1. $m = |F_{uv}| \geq 3$. We can assume that the bubbles are disjoint: associate to each bubble a path covered only by that bubble. If two bubbles are crossed, then we can find a path between their associated paths, and using the path associated to a third bubble we get a $K_4$. Similarly there is no edge in $G$ between two bubbles.

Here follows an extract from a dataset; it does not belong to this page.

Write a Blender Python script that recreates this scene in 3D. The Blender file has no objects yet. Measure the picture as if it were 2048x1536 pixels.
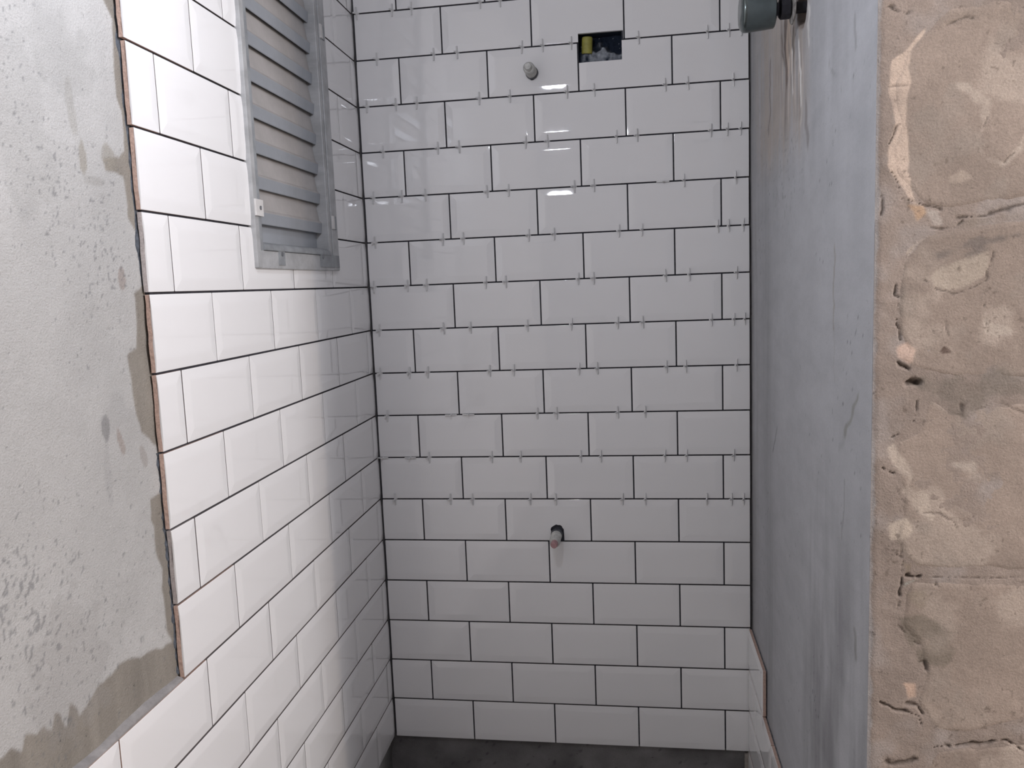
import bpy, bmesh, math, random
import numpy as np
from mathutils import Matrix, Vector

random.seed(7)
rng = np.random.default_rng(11)
scene = bpy.context.scene
C = scene.collection

# ------------------------------------------------------------------ camera
cam_d = bpy.data.cameras.new('camera')
cam = bpy.data.objects.new('camera', cam_d)
C.objects.link(cam)
scene.camera = cam
cam_d.sensor_width = 36.0
cam_d.sensor_fit = 'HORIZONTAL'
cam_d.lens = 1633.222 / 2048 * 36.0
cam_d.clip_start = 0.02
CM = ((0.98871023, 0.02076832, 0.14839389), (0.14467146, 0.12555887, -0.98148109), (-0.03901588, 0.99186876, 0.12113676))
cam.matrix_world = Matrix.Translation((0.616915, -1.8733, 1.123488)) @ Matrix(CM).to_4x4()

# ------------------------------------------------------------------ world, lights, exposure
world = bpy.data.worlds.new('world')
scene.world = world
world.use_nodes = True
world.node_tree.nodes['Background'].inputs[0].default_value = (0.5, 0.55, 0.65, 1)
world.node_tree.nodes['Background'].inputs[1].default_value = 0.05


def lamp(name, loc, power, radius, col):
    l = bpy.data.lights.new(name, 'POINT')
    l.energy = power
    l.shadow_soft_size = radius
    l.color = col
    o = bpy.data.objects.new(name, l)
    o.location = loc
    C.objects.link(o)
    return o


LAMP1 = (0.361, -1.12, 1.632)
for dx in (-0.019, 0.019):                                         # short bare lamp, lying crosswise, hanging in front of the stall
    lamp('stall_lamp', (LAMP1[0] + dx, LAMP1[1], LAMP1[2]), 3.5, 0.023, (0.845, 0.885, 0.995))
lamp('room_lamp', (2.30, -1.83, 1.80), 118.0, 0.17, (0.97, 0.95, 0.965))   # lamp of the room to the right, past the wall end
lamp('warm_fringe_light', (2.60, -2.075, 1.00), 40.0, 0.03, (1.0, 0.79, 0.62))     # unseen warm light, added for the orange fringe at the shadow edge

scene.view_settings.view_transform = 'Standard'
scene.view_settings.look = 'None'
scene.view_settings.exposure = 0.0
scene.view_settings.gamma = 1.0
scene.view_settings.use_curve_mapping = False

# ------------------------------------------------------------------ sizes (metres)
W = 0.203            # tile module across
H = 0.1027218        # tile module up
FLOOR = -0.115
CEIL = 2.46
ANG = 0.0158         # the left wall is a touch out of square
XR = 0.877           # plaster face of the right wall
YS = -0.930          # face of the right wall's end
XMAX, YMIN = 3.1, -3.4
TT = 0.008           # tile thickness
OFF = 0.0115         # tile face to plaster
ca, sa = math.cos(ANG), math.sin(ANG)


def basis(o, x, y, z):
    m = Matrix.Identity(4)
    for i, v in enumerate((x, y, z)):
        for j in range(3):
            m[j][i] = v[j]
    for j in range(3):
        m[j][3] = o[j]
    return m


B_BACK = basis((0, 0, 0), (1, 0, 0), (0, 0, 1), (0, -1, 0))
B_LEFT = basis((0, 0, 0), (-sa, ca, 0), (0, 0, 1), (ca, sa, 0))      # local x = -s (s = distance from the corner)
B_RIGHT = basis((0.866, 0, 0), (0, -1, 0), (0, 0, 1), (-1, 0, 0))
B_END = basis((0, YS, 0), (1, 0, 0), (0, 0, 1), (0, -1, 0))


# ------------------------------------------------------------------ numpy noise
def _hash(ix, iy, s):
    v = np.sin(ix * 127.1 + iy * 311.7 + s * 74.7) * 43758.5453
    return v - np.floor(v)


def vnoise(x, y, s=0):
    ix, iy = np.floor(x), np.floor(y)
    fx, fy = x - ix, y - iy
    fx, fy = fx * fx * (3 - 2 * fx), fy * fy * (3 - 2 * fy)
    a, b = _hash(ix, iy, s), _hash(ix + 1, iy, s)
    c, d = _hash(ix, iy + 1, s), _hash(ix + 1, iy + 1, s)
    return (a + (b - a) * fx) * (1 - fy) + (c + (d - c) * fx) * fy - 0.5


def fbm(x, y, f, o=4, s=0):
    r, a = 0, 1.0
    for k in range(o):
        r = r + a * vnoise(x * f + 17.3 * k, y * f + 9.1 * k, s + k)
        f *= 2.03
        a *= 0.5
    return r


def poly_sdf(x, y, pts):
    """signed distance, positive inside"""
    P = np.array(pts)
    d = np.full(x.shape, 1e9)
    ins = np.zeros(x.shape, bool)
    n = len(P)
    for i in range(n):
        a, b = P[i], P[(i + 1) % n]
        e = b - a
        wx, wy = x - a[0], y - a[1]
        t = np.clip((wx * e[0] + wy * e[1]) / max(1e-12, e @ e), 0, 1)
        d = np.minimum(d, np.hypot(wx - e[0] * t, wy - e[1] * t))
        c = ((a[1] > y) != (b[1] > y))
        xi = a[0] + (y - a[1]) * e[0] / (e[1] if abs(e[1]) > 1e-12 else 1e-12)
        ins ^= c & (x < xi)
    return np.where(ins, d, -d)


def sstep(a, b, x):
    t = np.clip((x - a) / (b - a), 0, 1)
    return t * t * (3 - 2 * t)


# ------------------------------------------------------------------ materials
def new_mat(name):
    m = bpy.data.materials.new(name)
    m.use_nodes = True
    nt = m.node_tree
    return m, nt, nt.nodes['Principled BSDF']


def N(nt, t, **kw):
    n = nt.nodes.new(t)
    for k, v in kw.items():
        if k.startswith('i_'):
            n.inputs[k[2:].replace('_', ' ')].default_value = v
        else:
            setattr(n, k, v)
    return n


def simple_mat(name, col, rough=0.5, metal=0.0, noise=0.0, nscale=60, bump=0.0, trans=0.0, spec=0.5, col2=None, stretch=None):
    m, nt, p = new_mat(name)
    p.inputs['Base Color'].default_value = (*col, 1)
    p.inputs['Roughness'].default_value = rough
    p.inputs['Metallic'].default_value = metal
    p.inputs['Transmission Weight'].default_value = trans
    p.inputs['Specular IOR Level'].default_value = spec
    if noise or bump or col2:
        tc = N(nt, 'ShaderNodeTexCoord')
        mp = N(nt, 'ShaderNodeMapping')
        if stretch:
            mp.inputs['Scale'].default_value = stretch
        nt.links.new(tc.outputs['Object'], mp.inputs[0])
        nz = N(nt, 'ShaderNodeTexNoise', i_Scale=nscale, i_Detail=6.0, i_Roughness=0.65)
        nt.links.new(mp.outputs[0], nz.inputs['Vector'])
        if noise or col2:
            c2 = col2 or tuple(c * (1 - noise) for c in col)
            r = N(nt, 'ShaderNodeValToRGB')
            r.color_ramp.elements[0].position = 0.36
            r.color_ramp.elements[1].position = 0.64
            r.color_ramp.elements[0].color = (*c2, 1)
            r.color_ramp.elements[1].color = (*col, 1)
            nt.links.new(nz.outputs['Fac'], r.inputs[0])
            nt.links.new(r.outputs[0], p.inputs['Base Color'])
        if bump:
            b = N(nt, 'ShaderNodeBump', i_Strength=1.0, i_Distance=bump)
            nt.links.new(nz.outputs['Fac'], b.inputs['Height'])
            nt.links.new(b.outputs[0], p.inputs['Normal'])
    return m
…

   Now contract each bubble into a single node, as well as the components of $u$ and $V$ in $G \setminus \bigcup_{B \in F_{uv}} B$. It is easy to check this operation gives a $K_{2,m}$, with each vertex of degree $2$ defining a tight cut, and a positive demand between the vertices of degree $m$. This instance also satisfies the cut condition but does not have a routing, hence there must be an odd-spindle minor.

1. $|F_{uv}| = 2$, $F_{uv} = \{A,B\}$. Let $U$ be the component of $G \setminus \{A,B\}$ containing $u$, and $R$ the component containing $v$. Then:

   $$ 0 \leq \sigma(A \cup R) + \sigma (B \cup R) = \sigma(A \setminus B) + \sigma(B \setminus A) + 2\sigma(U,R \cup (A \cap B))$$

   If $A \cap B = \emptyset$, the RHS becomes $\sigma(A) + \sigma(B) + 2\sigma(R,U) < 0$, contradiction. Hence $A \cap B$ contains at least one vertex $x$. By centrality of $A$ and $B$ we can find two $(u,v)$-paths: $P_B$ disjoint from $A \setminus B$, and $P_A$ disjoint from $B \setminus A$, and a (minimal) path $Q_A$ from $x$ to $a \in V(P_A)$ inside $A$ and a (minimal) path $Q_B$ from $x$ to $b \in V(P_B)$ inside $B$. We deduce that there are three disjoint $(a,b)$-paths, $\{a,b\}$ is a $2$-cut. Applying Lemma 6, $A \setminus B$ and $B \setminus A$ are both central.

   Contract every edge not in $\delta(A) \cup \delta(B)$, this gives a $K_{2,m}$ that satisfies the cut condition. But the cuts induced by $A$ and $B$ shows that this instance is not feasible: there is an odd-spindle again.

This concludes the proof of Theorem 1.